Guest: Porchia Moore

Porchia Moore is a museum visionary and activist-scholar who employs critical race theory to interrogate museums and other cultural heritage spaces.

Porchia is an assistant professor of museum studies in the School of Art and Art History at the University of Florida. In addition, she is part of the teaching faculty at Johns Hopkins University in the Museum Studies Program.

A contributing writer and project advisor for the Incluseum, Porchia’s writing and research is used as training and learning materials at museums across the United States. She is the co-creator of the Visitors of Color project, a national counternarrative project recognized by the American Alliance of Museums as a resource on DEIA (Diversity, Equity, Inclusion, and Access) that highlights lived experiences, insights, and reflections on modern museums from marginalized people.

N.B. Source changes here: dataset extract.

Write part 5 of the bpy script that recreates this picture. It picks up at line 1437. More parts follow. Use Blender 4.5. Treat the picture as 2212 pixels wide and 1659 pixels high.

She has served as advisor to Museums as Site for Social Action, the Minneapolis Institute of Art, and Museums and Race. She has also been a consulting curator for the Columbia Museum of Art and a curator of the rotating African American art gallery Spoken.

Porchia is an avid outdoor enthusiast and cultivates healing hikes and other outdoor activities to connect African Americans with nature and green spaces. She brings her ethics of critical race theory and inclusion to the outdoors in a variety of projects and partnerships with outdoor and cultural heritage spaces.